青空市場にある「あかかべ」酒店の店舗は、再開発により旧店舗を立ち退き移転してきたものです。仮設の店内はきれいですが、店内の調度品や装飾などは旧店舗より持ってきていますので、旧店舗の雰囲気や歴史が漂います。多くの有名人が来店しているようで、壁一面に写真が飾られていました。


再開発
5代目となるご主人のお話によると、再開発のビルが完成しても新しいビルには入居しない意向のようです。近代的なビルでは、ビル運営のコストがかさむことから共益費が高額となり、伝統的な角打ちなどの個人商店の収益構造ではその負担に耐えられないため、入居を断念せざるを得なかったようです。

市の再開発計画によると、A地区が再開発ビルで、1、2階が店舗で3、4階が駐車場。B、C地区は大学誘致するビル。D、E地区と青空市場は今後の活用を継続検討することになっています。つまり、再開発ビル完成後は新ビルに移転するのが原則ではあるものの、「あかかべ」酒店のように新ビルへの入居を断念しても、仮設店舗で営業を継続できる可能性が残るということです。
「角打ち」は単なる立ち飲み機能だけでなく、近隣の情報交換や労働者のコミュニティ、地域の非公式なサロンの役割も担っています。都市再開発により効率性や安全性、景観の刷新ばかりが優先されると、地域コミュニティや暮らしに根差した文化が失なわれてしまうでしょう。「あかかべ」酒店には是非とも青空市場での営業を継続してもらいたいと思います。
小倉の「立ち飲み文化」
小倉の繁華街を歩いていると、あちこちで「立ち飲み」のお店が見つかります。小倉の魚町や旦過市場周辺には「老舗の角打ち」が残る一方、「ニュー角打ちスタイル」の立ち飲み店が増えているようです。女性客や若い世代も多く、社交や待ち合わせの場所、時間調整や軽く飲む場として、小倉の街に定着しているようです。
湖東
ポップな黄色の外壁に「立呑み」の赤ちょうちん、連子窓からは中の様子が窺えますので、とても入りやすいお店です。店内は明るい照明と、壁一面に並べられた一升瓶が迎えてくれます。
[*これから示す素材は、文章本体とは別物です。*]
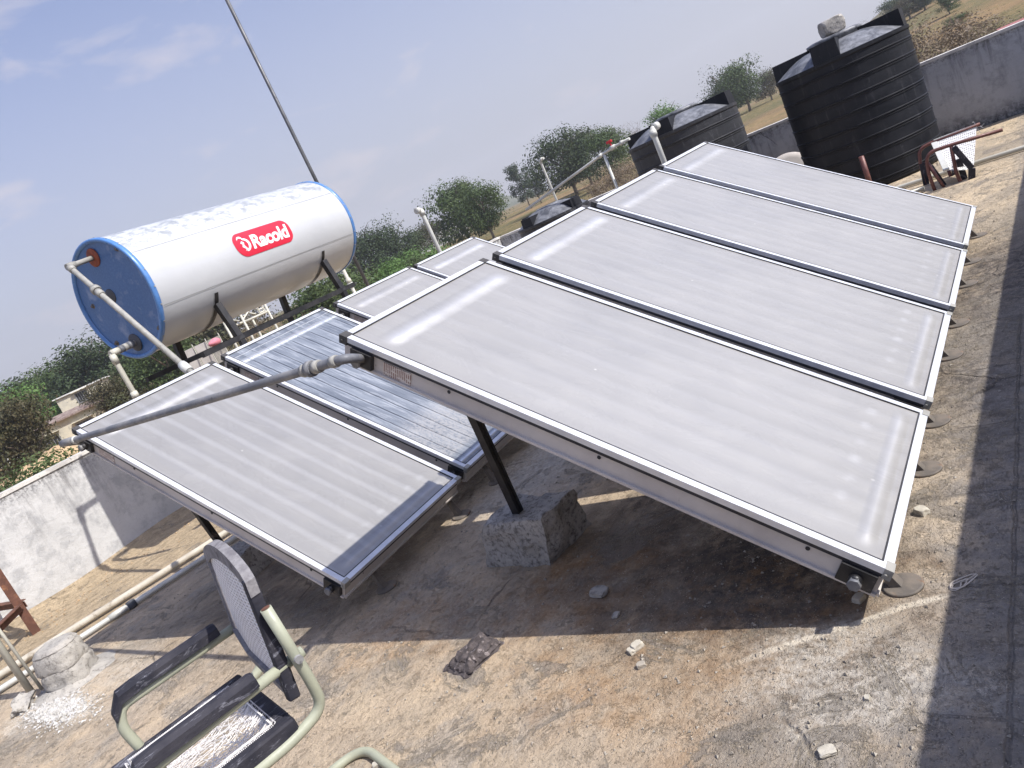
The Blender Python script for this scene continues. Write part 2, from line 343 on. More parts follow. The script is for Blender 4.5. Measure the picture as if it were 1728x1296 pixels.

カウンターの中はご主人がひとりで切り盛りしています。ご主人によると、以前は商社の営業マンで各地を飛び回っていましたが、家の事情で56歳で退職して地元に戻り、この店を開いて16年になるということです。このお店はご主人のお母さまが営んでいた呉服屋さんを改造したものです。店名の「湖東」はご主人の故郷、滋賀県の「琵琶湖東岸」に拠るものです。



取り敢えずは福岡の酒「田中六十五」とおでんを頼んで、しばし思索に耽ったりしていると、先客が次々と帰っていきます。やはり立ち飲みだと客の回転は速いようです。ご主人とお話ししながら、お店の名物「とりのもつ煮」を注文します。どちらも電子レンジで「チン」して温めるところは、立ち飲み屋らしくて「簡素」でいい感じです。暫くすると、先ほど帰った客のひとりが戻ってきて、また飲み始めてました。なんとも立ち飲み屋の利用は「自由」なんですね!



まとめ
老舗「角打ち」の「あかかべ」酒店が旦過市場の再開発で移転を余儀なくされ、仮設店舗での営業を強いられていることや、再開発ビルへの入居は共益費の負担が重いため見送ったことなどを知ると、小倉の角打ち文化が衰退してゆく危機感を抱きました。しかしながら「あかかべ」酒店は仮設店舗ではありますが青空市場での営業を継続していますし、小倉の街には「新しい角打ちスタイル」の立ち飲み屋が溢れています。「角打ち文化」は時代の変化に合わせて、しぶとく「小倉の街」に受け継がれているようです。